ÖVP: Geld für Frühforderung statt Arbeitsmarkt
Integrationsstaatsekretär Sebastian Kurz (ÖVP) hat die sprachliche Frühförderung zu einem besonderen Wahlkampfanliegen erklärt und will sie stark ausbauen. Dass viele Kinder Probleme mit der Sprachbeherrschung haben, ist zwar nicht neu, wird aber jetzt durch eine Studie untermauert. Diese zeigt, dass fast jedes vierte Kind betroffen ist und besondere Förderung benötigt.
27. April 2017, 15:40
Mittagsjournal, 3.9.2013
Kurz will "Systemwechsel"
Mehr als 80.000 Kinder wurden getestet, der Großteil hat gerade mit dem Kindergarten begonnen, fast 19.000 konnten für ihr Alter nicht ausreichend Deutsch. Staatssekretär Kurz dazu: "Jedes vierte Kind in Österreich hat im Kindergarten einen Sprachförderbedarf." Das zeige sich bei den jüngsten Ergebnissen der sogenannten Sprachstands-Feststellung, bei der Sprachschatz und die Sprechart erhoben wurden, sowie Gespräche beobachtet wurden. Wenn nichts gegen diese Sprachdefizite getan werde, würde sich das fortsetzen, in der Schule und im späteren Leben, erklärt Kurz: "Wenn man sich dann die Zahlen beim Schulabbruch ansieht, dann merkt man schnell: Da verlassen viel zu viel junge Menschen die Schule, ohne einen Hauptschulabschluss zu haben. Wir haben ganz konkret 75.000 Jugendliche, die weder eine Ausbildung, noch einen Job in Österreich haben."
Das betreffe nicht nur Kinder von Zuwandererfamilien, sagt Kurz: "Es gibt auch sehr viele Kinder ohne Migrationshintergrund, die einen Sprachförderbedarf haben. Und aus unserer Sicht bräuchte es da einen Systemwechsel".
Frühförderung statt Arbeitslosenverwaltung
Derzeit werde viel zu wenig für die Frühförderung getan, viel mehr fürs Reparieren ausgegeben, das zeige sich bei den Ausgaben für Arbeitslose. Kurz: "Wir geben eine Milliarde für die Arbeitsmarktverwaltung aus, aber nur zehn Millionen für die sprachliche Frühförderung im Kindergarten. Das ist ein Ungleichgeweicht in die falsche Richtung."
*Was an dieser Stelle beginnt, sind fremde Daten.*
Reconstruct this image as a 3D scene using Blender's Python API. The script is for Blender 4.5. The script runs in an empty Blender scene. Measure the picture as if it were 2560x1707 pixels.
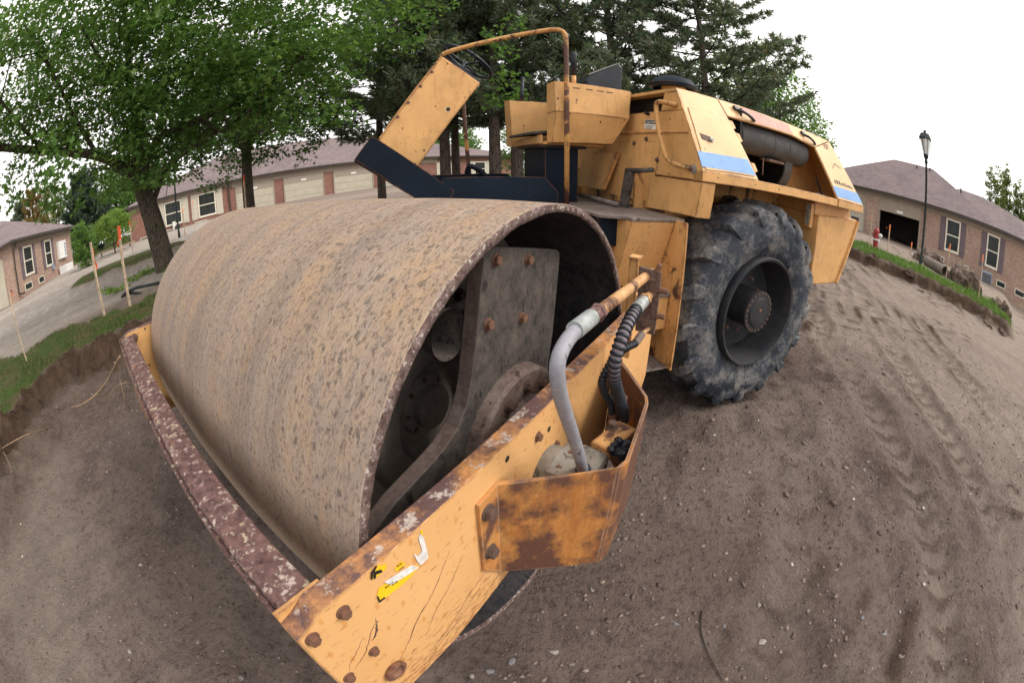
import bpy, bmesh, math, random
import numpy as np
from mathutils import Vector, Matrix
random.seed(7); rng = np.random.default_rng(11)
S = bpy.context.scene
COL = S.collection
rad = math.radians

# ------------------------------------------------------------------ frames
# machine frame: x forward, y to its left, z up, drum bottom at 0. G turns it into the gravity frame of the place.
_u = np.array([-.0250, -.0362, .99903]); _u /= np.linalg.norm(_u)
_x = np.array([1, 0, 0]) - _u[0]*_u; _x /= np.linalg.norm(_x)
G = np.array([_x, np.cross(_u, _x), _u])
CAM_M = np.array([.960, .491, 1.629])
YAW, PIT, ROL, FPX = rad(212.175), rad(-24.426), rad(-.2875), 1058.83
_f = np.array([math.cos(YAW)*math.cos(PIT), math.sin(YAW)*math.cos(PIT), math.sin(PIT)])
_r = np.cross(_f, [0, 0, 1]); _r /= np.linalg.norm(_r); _up = np.cross(_r, _f)
_c, _s = math.cos(ROL), math.sin(ROL)
AX = np.array([_c*_r + _s*_up, -_s*_r + _c*_up, _f])          # right, up, forward in the machine frame
CW = G @ CAM_M
AXW = AX @ G.T

# ------------------------------------------------------------------ camera (full-frame 15 mm fisheye)
cd = bpy.data.cameras.new('camera'); cam = bpy.data.objects.new('camera', cd); COL.objects.link(cam)
cd.type = 'PANO'; cd.sensor_width = 36; cd.sensor_height = 36*1707/2560; cd.sensor_fit = 'HORIZONTAL'
_cy = cd.cycles if hasattr(cd, 'cycles') and hasattr(cd.cycles, 'panorama_type') else cd
_cy.panorama_type = 'FISHEYE_EQUISOLID'; _cy.fisheye_lens = FPX*36/2560; _cy.fisheye_fov = rad(240)
cd.clip_start = .02; cd.clip_end = 2000
m = Matrix.Identity(4)
for i in range(3):
    m[i][0], m[i][1], m[i][2], m[i][3] = AXW[0][i], AXW[1][i], -AXW[2][i], CW[i]
cam.matrix_world = m
S.camera = cam

# ------------------------------------------------------------------ sky, sun, exposure (bright hazy overcast)
SUN_AZ, SUN_EL = rad(116), rad(42)
W = bpy.data.worlds.new('World'); S.world = W; W.use_nodes = True
nt = W.node_tree; bg = nt.nodes['Background']
sky = nt.nodes.new('ShaderNodeTexSky'); sky.sky_type = 'NISHITA'; sky.sun_disc = False
sky.sun_elevation = SUN_EL; sky.sun_rotation = math.pi/2 - SUN_AZ; sky.air_density = 1.2; sky.dust_density = 4; sky.ozone_density = 1
hs = nt.nodes.new('ShaderNodeHueSaturation'); hs.inputs['Saturation'].default_value = .22; hs.inputs['Value'].default_value = 1
mx = nt.nodes.new('ShaderNodeMix'); mx.data_type = 'RGBA'; mx.inputs[0].default_value = .72
mx.inputs[7].default_value = (11.3, 10.9, 10.6, 1)                # the even cloud deck
nt.links.new(sky.outputs[0], hs.inputs['Color']); nt.links.new(hs.outputs[0], mx.inputs[6]); nt.links.new(mx.outputs[2], bg.inputs[0])
bg.inputs[1].default_value = .12
sl = bpy.data.lights.new('sun', 'SUN'); sl.energy = 1.5; sl.angle = rad(20); sl.color = (1, .93, .84)
sun = bpy.data.objects.new('sun', sl); COL.objects.link(sun)
sun.rotation_euler = Vector((-math.cos(SUN_AZ)*math.cos(SUN_EL), -math.sin(SUN_AZ)*math.cos(SUN_EL), -math.sin(SUN_EL))).to_track_quat('-Z', 'Y').to_euler()
sun.location = (0, 0, 30)
S.view_settings.view_transform = 'Standard'; S.view_settings.look = 'None'
S.view_settings.exposure = 0.52; S.view_settings.gamma = 1; S.view_settings.use_curve_mapping = False
S.render.engine = 'CYCLES'
S.cycles.use_adaptive_sampling = True; S.cycles.adaptive_threshold = .025
S.cycles.max_bounces = 5; S.cycles.diffuse_bounces = 4; S.cycles.glossy_bounces = 2; S.cycles.transmission_bounces = 4; S.cycles.transparent_max_bounces = 6
S.cycles.use_denoising = True

# ------------------------------------------------------------------ geometry helpers
def pxray(x, y):
    """direction (gravity frame) of a point of the photograph, for taking bearings"""
    X, Y = x-1280, 853.5-y; r = math.hypot(X, Y)+1e-9; th = 2*math.asin(min(1, r/(2*FPX)))
    d = np.array([X/r*math.sin(th), Y/r*math.sin(th), math.cos(th)])
    return d @ AXW
def bearing(x, y, dist):
    d = pxray(x, y); return CW + d/math.hypot(d[0], d[1])*dist
def polar(az, d, z=0):
    a = rad(az); return np.array([CW[0]+d*math.cos(a), CW[1]+d*math.sin(a), z])

def tag(o, label=None, cat=None, group=None, kind=None):
    if label: o['label'] = label
    if cat: o['category'] = cat
    if group: o['group'] = group
    if kind: o['kind'] = kind
    return o
def empty(name, mat=None, label=None, cat=None, group=None):
    o = bpy.data.objects.new(name, None); COL.objects.link(o); o.empty_display_size = .2
    if mat is not None: o.matrix_world = mat
    return tag(o, label, cat, group)
def mesh_np(name, V, F):
    V = np.asarray(V, np.float32); F = np.asarray(F, np.int32); me = bpy.data.meshes.new(name); n, k = F.shape
    me.vertices.add(len(V)); me.vertices.foreach_set('co', V.ravel())
    me.loops.add(n*k); me.loops.foreach_set('vertex_index', F.ravel())
    me.polygons.add(n); me.polygons.foreach_set('loop_start', np.arange(0, n*k, k, dtype=np.int32))
    try: me.polygons.foreach_set('loop_total', np.full(n, k, np.int32))
    except Exception: pass
    me.update(calc_edges=True); me.validate(); return me
def link(name, me, mat=None, parent=None, smooth=False, bevel=0, xf=None):
    o = bpy.data.objects.new(name, me); COL.objects.link(o)
    if xf is not None: me.transform(xf)
    if mat is not None and len(me.materials) == 0: me.materials.append(mat)
    if smooth: me.polygons.foreach_set('use_smooth', [True]*len(me.polygons))
    if bevel:
        b = o.modifiers.new('bevel', 'BEVEL'); b.width = bevel; b.segments = 2; b.limit_method = 'ANGLE'; b.angle_limit = rad(40)
    if parent is not None: o.parent = parent
    return o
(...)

Denn Kinder mit sprachlichen Defiziten seien die Arbeitslosen von morgen. Sebastian Kurz fordert daher neuerlich ein verpflichtendes zweites Gratis-Kindergartenjahr für jene, die es brauchen, kleinere Gruppen und mehr Begleit-Personal. Das würde 250 Millionen Euro kosten. Kurz: "Wir würden uns wünschen, dass stufenweise bis 2020 eine Umschichtung stattfindet: weniger für Arbeitslosigkeit und Arbeitslosenverwaltung und mehr für die Frühförderung. Der beste Weg um Arbeitslosigkeit zu bekämpfen, ist sie früh zu verhindern", sagt der ÖVP-Staatssekretär und deponiert damit eine Forderung für die Zeit nach der Nationalratswahl.
SPÖ: Attacke gegen Arbeitnehmer
Der Vorschlag des ÖVP-Staatssekretärs stößt auf wenig koalitonäre Gegenliebe. Prompt kommt von SPÖ-Bundesgeschäftsführers Norbert Darabos Kritik: Dieser lehnt die Kürzung der Gelder für den Arbeitsmarkt zugunsten der sprachlichen Frühförderung ab. In Zeiten der Wirtschaftskrise und einer steigenden Arbeitslosigkeit wäre das nach dem Streit um die Anhebung des Frauenpensionsalters die nächste ÖVP-Attacke gegen die Arbeitnehmer, sagt der SPÖ-Wahlkampfstratege, der Kinderförderung im Übrigen auch wichtig findet, aber nicht dazu sagt, wie sie finanziert werden soll.